## Written task
Copy out all of the material, matching it word for word.

## Provided data
○ ○ ○ ○ ○ ○ ○

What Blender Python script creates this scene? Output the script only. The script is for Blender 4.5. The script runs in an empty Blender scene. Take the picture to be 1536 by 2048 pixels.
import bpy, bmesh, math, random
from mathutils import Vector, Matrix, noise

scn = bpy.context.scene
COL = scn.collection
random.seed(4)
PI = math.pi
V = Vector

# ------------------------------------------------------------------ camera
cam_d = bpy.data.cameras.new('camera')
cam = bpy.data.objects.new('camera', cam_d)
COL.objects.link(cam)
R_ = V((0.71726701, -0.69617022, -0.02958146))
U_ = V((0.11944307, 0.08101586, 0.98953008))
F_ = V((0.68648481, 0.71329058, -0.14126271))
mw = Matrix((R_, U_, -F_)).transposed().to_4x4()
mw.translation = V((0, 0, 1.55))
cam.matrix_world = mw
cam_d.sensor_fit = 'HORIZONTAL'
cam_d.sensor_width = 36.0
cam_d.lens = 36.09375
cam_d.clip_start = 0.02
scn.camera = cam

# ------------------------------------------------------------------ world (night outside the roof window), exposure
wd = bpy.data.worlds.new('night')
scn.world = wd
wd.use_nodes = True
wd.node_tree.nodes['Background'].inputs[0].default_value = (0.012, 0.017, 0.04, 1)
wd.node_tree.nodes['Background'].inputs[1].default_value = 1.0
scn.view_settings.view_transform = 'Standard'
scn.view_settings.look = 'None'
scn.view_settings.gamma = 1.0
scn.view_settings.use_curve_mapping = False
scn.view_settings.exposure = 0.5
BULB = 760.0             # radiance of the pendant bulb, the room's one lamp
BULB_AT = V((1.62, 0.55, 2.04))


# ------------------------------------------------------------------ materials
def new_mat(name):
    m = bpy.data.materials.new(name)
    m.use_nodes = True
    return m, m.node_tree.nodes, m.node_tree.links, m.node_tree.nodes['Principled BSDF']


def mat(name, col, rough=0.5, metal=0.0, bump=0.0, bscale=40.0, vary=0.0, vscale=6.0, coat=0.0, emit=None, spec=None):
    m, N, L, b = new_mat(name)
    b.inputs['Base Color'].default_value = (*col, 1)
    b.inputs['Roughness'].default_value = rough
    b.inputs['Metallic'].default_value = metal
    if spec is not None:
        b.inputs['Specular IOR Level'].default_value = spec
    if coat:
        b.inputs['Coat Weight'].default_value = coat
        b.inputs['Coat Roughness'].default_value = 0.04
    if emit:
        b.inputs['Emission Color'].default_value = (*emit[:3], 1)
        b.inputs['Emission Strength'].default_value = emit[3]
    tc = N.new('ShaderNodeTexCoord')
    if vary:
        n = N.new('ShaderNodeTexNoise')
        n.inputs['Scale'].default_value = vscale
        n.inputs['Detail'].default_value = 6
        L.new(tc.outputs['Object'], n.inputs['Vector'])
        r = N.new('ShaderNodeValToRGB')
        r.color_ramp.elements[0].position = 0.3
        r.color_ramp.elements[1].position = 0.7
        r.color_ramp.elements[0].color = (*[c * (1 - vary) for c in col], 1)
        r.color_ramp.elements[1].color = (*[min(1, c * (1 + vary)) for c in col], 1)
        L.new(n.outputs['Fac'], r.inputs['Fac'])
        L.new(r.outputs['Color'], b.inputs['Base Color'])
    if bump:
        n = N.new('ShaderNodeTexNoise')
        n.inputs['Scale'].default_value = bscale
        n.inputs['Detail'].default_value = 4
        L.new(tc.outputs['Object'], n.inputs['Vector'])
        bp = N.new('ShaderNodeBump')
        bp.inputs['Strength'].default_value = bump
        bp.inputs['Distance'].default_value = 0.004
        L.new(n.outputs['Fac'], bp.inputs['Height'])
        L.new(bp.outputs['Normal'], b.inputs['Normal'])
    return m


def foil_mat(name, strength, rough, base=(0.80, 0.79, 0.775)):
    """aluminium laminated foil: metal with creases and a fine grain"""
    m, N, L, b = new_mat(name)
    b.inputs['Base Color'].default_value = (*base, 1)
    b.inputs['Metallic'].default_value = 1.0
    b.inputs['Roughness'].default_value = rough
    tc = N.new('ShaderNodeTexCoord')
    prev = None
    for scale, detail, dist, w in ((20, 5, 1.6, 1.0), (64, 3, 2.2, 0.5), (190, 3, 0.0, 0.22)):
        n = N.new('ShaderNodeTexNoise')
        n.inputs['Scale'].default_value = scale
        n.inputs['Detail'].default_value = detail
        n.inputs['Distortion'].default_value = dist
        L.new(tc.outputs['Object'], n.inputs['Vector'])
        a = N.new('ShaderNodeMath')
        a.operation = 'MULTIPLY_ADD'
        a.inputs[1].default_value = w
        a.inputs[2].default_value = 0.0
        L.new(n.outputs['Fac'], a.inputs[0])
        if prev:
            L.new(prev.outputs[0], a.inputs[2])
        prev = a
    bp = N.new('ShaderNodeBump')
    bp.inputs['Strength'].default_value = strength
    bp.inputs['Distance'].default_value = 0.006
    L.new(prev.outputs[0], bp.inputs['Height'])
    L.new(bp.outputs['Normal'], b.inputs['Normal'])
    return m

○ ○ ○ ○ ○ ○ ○

## Response to this exercise
What Blender Python script creates this scene? Output the script only. The script is for Blender 4.5. The script runs in an empty Blender scene. Take the picture to be 1536 by 2048 pixels.
import bpy, bmesh, math, random
from mathutils import Vector, Matrix, noise

scn = bpy.context.scene
COL = scn.collection
random.seed(4)
PI = math.pi
V = Vector

# ------------------------------------------------------------------ camera
cam_d = bpy.data.cameras.new('camera')
cam = bpy.data.objects.new('camera', cam_d)
COL.objects.link(cam)
R_ = V((0.71726701, -0.69617022, -0.02958146))
U_ = V((0.11944307, 0.08101586, 0.98953008))
F_ = V((0.68648481, 0.71329058, -0.14126271))
mw = Matrix((R_, U_, -F_)).transposed().to_4x4()
mw.translation = V((0, 0, 1.55))
cam.matrix_world = mw
cam_d.sensor_fit = 'HORIZONTAL'
cam_d.sensor_width = 36.0
cam_d.lens = 36.09375
cam_d.clip_start = 0.02
scn.camera = cam

# ------------------------------------------------------------------ world (night outside the roof window), exposure
wd = bpy.data.worlds.new('night')
scn.world = wd
wd.use_nodes = True
wd.node_tree.nodes['Background'].inputs[0].default_value = (0.012, 0.017, 0.04, 1)
wd.node_tree.nodes['Background'].inputs[1].default_value = 1.0
scn.view_settings.view_transform = 'Standard'
scn.view_settings.look = 'None'
scn.view_settings.gamma = 1.0
scn.view_settings.use_curve_mapping = False
scn.view_settings.exposure = 0.5
BULB = 760.0             # radiance of the pendant bulb, the room's one lamp
BULB_AT = V((1.62, 0.55, 2.04))


# ------------------------------------------------------------------ materials
def new_mat(name):
    m = bpy.data.materials.new(name)
    m.use_nodes = True
    return m, m.node_tree.nodes, m.node_tree.links, m.node_tree.nodes['Principled BSDF']


def mat(name, col, rough=0.5, metal=0.0, bump=0.0, bscale=40.0, vary=0.0, vscale=6.0, coat=0.0, emit=None, spec=None):
    m, N, L, b = new_mat(name)
    b.inputs['Base Color'].default_value = (*col, 1)
    b.inputs['Roughness'].default_value = rough
    b.inputs['Metallic'].default_value = metal
    if spec is not None:
        b.inputs['Specular IOR Level'].default_value = spec
    if coat:
        b.inputs['Coat Weight'].default_value = coat
        b.inputs['Coat Roughness'].default_value = 0.04
    if emit:
        b.inputs['Emission Color'].default_value = (*emit[:3], 1)
        b.inputs['Emission Strength'].default_value = emit[3]
    tc = N.new('ShaderNodeTexCoord')
    if vary:
        n = N.new('ShaderNodeTexNoise')
        n.inputs['Scale'].default_value = vscale
        n.inputs['Detail'].default_value = 6
        L.new(tc.outputs['Object'], n.inputs['Vector'])
        r = N.new('ShaderNodeValToRGB')
        r.color_ramp.elements[0].position = 0.3
        r.color_ramp.elements[1].position = 0.7
        r.color_ramp.elements[0].color = (*[c * (1 - vary) for c in col], 1)
        r.color_ramp.elements[1].color = (*[min(1, c * (1 + vary)) for c in col], 1)
        L.new(n.outputs['Fac'], r.inputs['Fac'])
        L.new(r.outputs['Color'], b.inputs['Base Color'])
    if bump:
        n = N.new('ShaderNodeTexNoise')
        n.inputs['Scale'].default_value = bscale
        n.inputs['Detail'].default_value = 4
        L.new(tc.outputs['Object'], n.inputs['Vector'])
        bp = N.new('ShaderNodeBump')
        bp.inputs['Strength'].default_value = bump
        bp.inputs['Distance'].default_value = 0.004
        L.new(n.outputs['Fac'], bp.inputs['Height'])
        L.new(bp.outputs['Normal'], b.inputs['Normal'])
    return m


def foil_mat(name, strength, rough, base=(0.80, 0.79, 0.775)):
    """aluminium laminated foil: metal with creases and a fine grain"""
    m, N, L, b = new_mat(name)
    b.inputs['Base Color'].default_value = (*base, 1)
    b.inputs['Metallic'].default_value = 1.0
    b.inputs['Roughness'].default_value = rough
    tc = N.new('ShaderNodeTexCoord')
    prev = None
    for scale, detail, dist, w in ((20, 5, 1.6, 1.0), (64, 3, 2.2, 0.5), (190, 3, 0.0, 0.22)):
        n = N.new('ShaderNodeTexNoise')
        n.inputs['Scale'].default_value = scale
        n.inputs['Detail'].default_value = detail
        n.inputs['Distortion'].default_value = dist
        L.new(tc.outputs['Object'], n.inputs['Vector'])
        a = N.new('ShaderNodeMath')
        a.operation = 'MULTIPLY_ADD'
        a.inputs[1].default_value = w
        a.inputs[2].default_value = 0.0
        L.new(n.outputs['Fac'], a.inputs[0])
        if prev:
            L.new(prev.outputs[0], a.inputs[2])
        prev = a
    bp = N.new('ShaderNodeBump')
    bp.inputs['Strength'].default_value = strength
    bp.inputs['Distance'].default_value = 0.006
    L.new(prev.outputs[0], bp.inputs['Height'])
    L.new(bp.outputs['Normal'], b.inputs['Normal'])
    return m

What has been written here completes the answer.